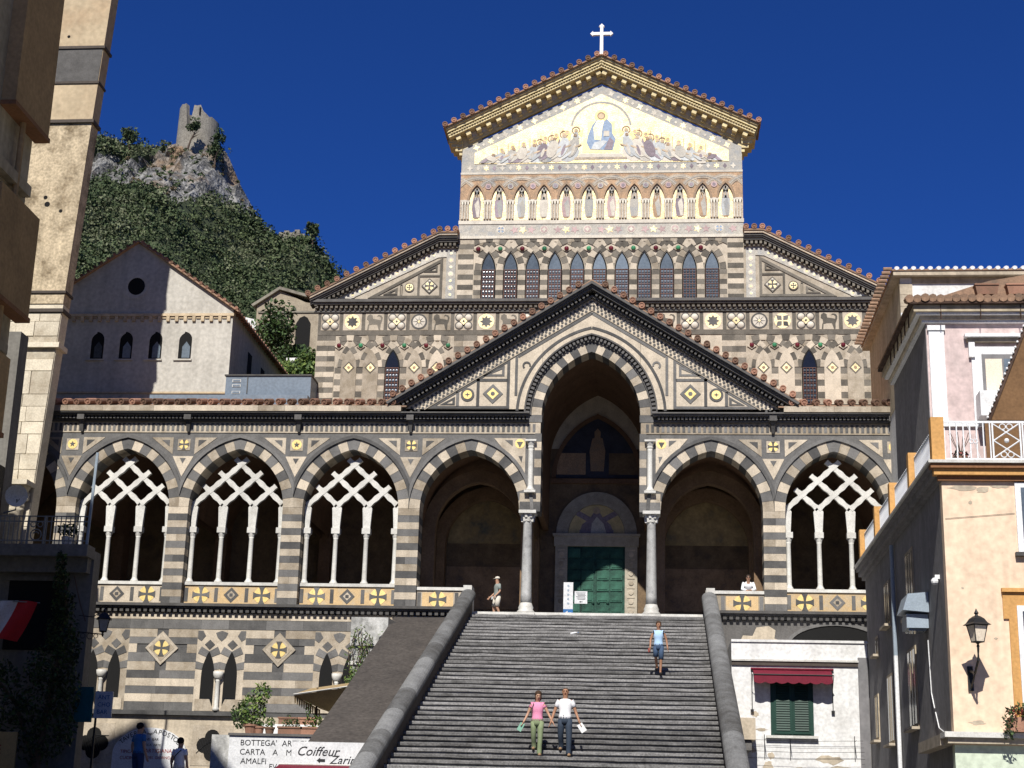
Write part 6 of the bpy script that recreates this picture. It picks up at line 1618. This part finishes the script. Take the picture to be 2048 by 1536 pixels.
# planters on the terrace
random.seed(41)
def pot(label, x, z, r, h, mats, n, fr, fs, box=None, y=-5.7, name='potted_plant'):
    e, A = newthing(name, label, 'potted plant', (x, y, z))
    m = MB()
    if box: m.box(x-box, x+box, y-.16, y+.16, z, z+h); m.box(x-box-.03, x+box+.03, y-.19, y+.19, z+h-.05, z+h+.005)
    else: m.lathe([(r*.7,0),(r*.95,h*.8),(r*1.08,h*.8),(r*1.08,h),(r*.9,h),(r*.85,h*.9),(.0001,h*.9)], (x,y,z), 14)
    A(m, 'pot', 'terracotta')
    m = MB(); leaves(m, (x, y, z+h+fr[2]*.75), fr, n, fs, len(mats)); A(m, 'foliage', mats); return e, A
e, A = pot('tall bright green shrub in a terracotta pot at the terrace corner', -11.15, -4.66, .24, .36, ['leaf_bright','leaf_green'], 520, (.5,.42,.62), .075)
A(MB().tube([(-11.15,-5.7,-4.35),(-11.1,-5.7,-3.9),(-11.0,-5.7,-3.4)], [.03,.025,.012], 5), 'stem', 'bark')
m = MB(); leaves(m, (-10.85,-5.7,-3.25), (.34,.3,.4), 230, .07, 2); A(m, 'foliage', ['leaf_bright','leaf_green']); m = MB(); leaves(m, (-11.55,-5.5,-4.0), (.4,.3,.5), 300, .07, 2); A(m, 'foliage', ['leaf_dark','leaf_green'])
pot('small terracotta pot with grey leaves next to the tall shrub', -10.86, -4.66, .17, .3, ['leaf_green','leaf_dark'], 90, (.16,.14,.12), .05)
pot('small terracotta pot with fresh green leaves, second from the shrub', -10.5, -4.66, .17, .28, ['leaf_bright','leaf_green'], 120, (.17,.15,.2), .05)
pot('moulded terracotta trough with grey green herbs on the terrace', -9.78, -4.66, .2, .3, ['leaf_green','leaf_dark'], 170, (.36,.14,.16), .05, .4)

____

● **DIRECTIVE**:
Give every line above again exactly, with no pictures.

● **ANSWER TO THE PROBLEM**:
Write part 6 of the bpy script that recreates this picture. It picks up at line 1618. This part finishes the script. Take the picture to be 2048 by 1536 pixels.
# planters on the terrace
random.seed(41)
def pot(label, x, z, r, h, mats, n, fr, fs, box=None, y=-5.7, name='potted_plant'):
    e, A = newthing(name, label, 'potted plant', (x, y, z))
    m = MB()
    if box: m.box(x-box, x+box, y-.16, y+.16, z, z+h); m.box(x-box-.03, x+box+.03, y-.19, y+.19, z+h-.05, z+h+.005)
    else: m.lathe([(r*.7,0),(r*.95,h*.8),(r*1.08,h*.8),(r*1.08,h),(r*.9,h),(r*.85,h*.9),(.0001,h*.9)], (x,y,z), 14)
    A(m, 'pot', 'terracotta')
    m = MB(); leaves(m, (x, y, z+h+fr[2]*.75), fr, n, fs, len(mats)); A(m, 'foliage', mats); return e, A
e, A = pot('tall bright green shrub in a terracotta pot at the terrace corner', -11.15, -4.66, .24, .36, ['leaf_bright','leaf_green'], 520, (.5,.42,.62), .075)
A(MB().tube([(-11.15,-5.7,-4.35),(-11.1,-5.7,-3.9),(-11.0,-5.7,-3.4)], [.03,.025,.012], 5), 'stem', 'bark')
m = MB(); leaves(m, (-10.85,-5.7,-3.25), (.34,.3,.4), 230, .07, 2); A(m, 'foliage', ['leaf_bright','leaf_green']); m = MB(); leaves(m, (-11.55,-5.5,-4.0), (.4,.3,.5), 300, .07, 2); A(m, 'foliage', ['leaf_dark','leaf_green'])
pot('small terracotta pot with grey leaves next to the tall shrub', -10.86, -4.66, .17, .3, ['leaf_green','leaf_dark'], 90, (.16,.14,.12), .05)
pot('small terracotta pot with fresh green leaves, second from the shrub', -10.5, -4.66, .17, .28, ['leaf_bright','leaf_green'], 120, (.17,.15,.2), .05)
pot('moulded terracotta trough with grey green herbs on the terrace', -9.78, -4.66, .2, .3, ['leaf_green','leaf_dark'], 170, (.36,.14,.16), .05, .4)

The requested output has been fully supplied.